The name of General Assembly Stated Clerk Clifton Kirkpatrick headed a draft of a proposed brief opposing Nebraska’s law that prohibits partial-birth abortions. Kirkpatrick admits his office prepared the brief but says he never intended to sign it.

The Presbytery of Baltimore thought otherwise.

The report of the presbytery’s stated clerk to the commissioners attending the presbytery meeting on March 23 contained a paragraph that said Kirkpatrick “has invited the Presbytery of Baltimore to join him in filing an amicus brief in the case of Stenberg vs. Carhart before the Supreme Court of the United States, which brief will be based upon the policy statements of the General Assembly.”

Presbytery voted first
Kirkpatrick made his decision not to submit a brief after the presbytery voted against joining the opposition to the Nebraska law. Kirkpatrick told The Presbyterian Layman that he never intended to sign an amicus brief opposing the Nebraska law. And he said he was not certain how the presbytery got a copy of the proposed brief with his name on it.

Herbert D. Valentine, the executive in the Presbytery of Baltimore, said in a letter that “the office of the stated clerk provided a draft of their brief.”

As commissioners arrived at the presbytery meeting, they were given a document titled, “INTEREST OF AMICUS CURIAE, CLIFTON KIRKPATRICK, STATED CLERK OF THE GENERAL ASSEMBLY OF THE PRESBYTERIAN CHURCH (USA),” which was described as a draft of the stated clerk’s brief.

Kirkpatrick disavowed any personal involvement in the document.
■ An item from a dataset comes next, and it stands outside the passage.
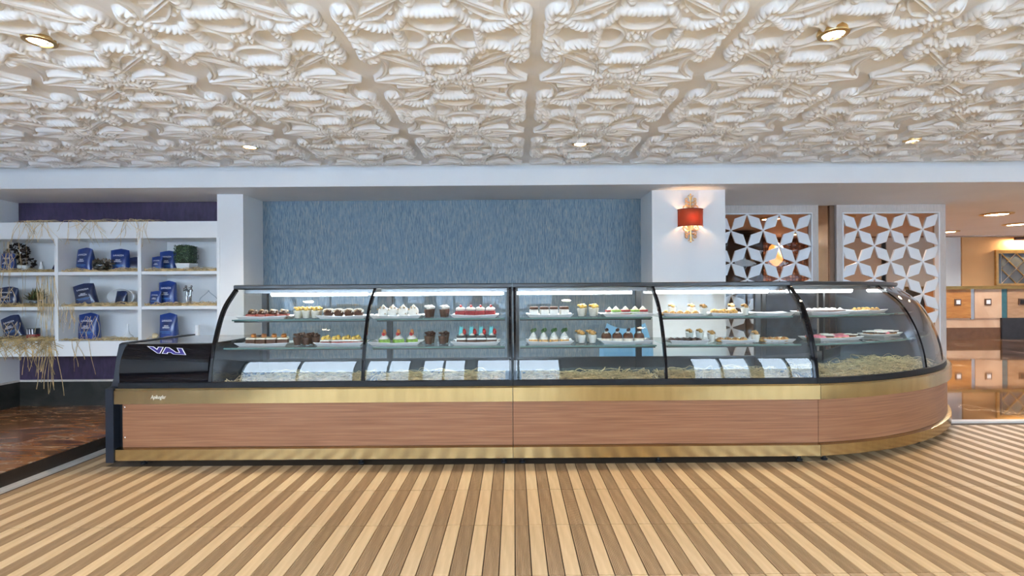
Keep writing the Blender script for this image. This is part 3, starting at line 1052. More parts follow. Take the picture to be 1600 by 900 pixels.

He said the General Assembly’s litigation committee often prepares suggested drafts of amicus briefs long before he even takes a look at them.

Use of Kirkpatrick’s name
Asked by The Layman why his name was used at the outset of the draft, especially when his reputation is tied to something he might not sign, Kirkpatrick said that was simply standard procedure for the way the documents are written.

The proposed draft makes a case for late-term, partial-birth abortion. It quotes a General Assembly policy statement that “the morality of abortion is a question of stewardship of life, and abortion can, therefore, be considered a responsible choice within Christian ethics and beliefs under certain circumstances.”

And it says, “Policy statements by the General Assembly during the past 30 years are consistent in affirming that the considered decision of a woman to terminate a pregnancy can be morally acceptable, though certainly not the only or required decision.”

However, it does not include a General Assembly statement made in 1997, “That the 209th General Assembly offer a word of counsel to the church and our culture that the procedure known as intact dilation and extraction (commonly called ‘partial-birth’ abortion) of a baby who could live outside the womb is of grave moral concern that should be considered only if the mother’s physical life is endangered by the pregnancy.”

Decision not to sign brief
Asked why he decided not to sign the brief, Kirkpatrick said he has great “sensitivity to promote the peace and unity of the church.” Because General Assembly statements on abortion are inconsistent, he said he would not sign a brief until the assembly’s “moral guidelines are very clear.”

But when he was asked if he would sign no amicus brief on the abortion issue until after the General Assembly clears up those inconsistencies, Kirkpatrick said, “I don’t want to say never.”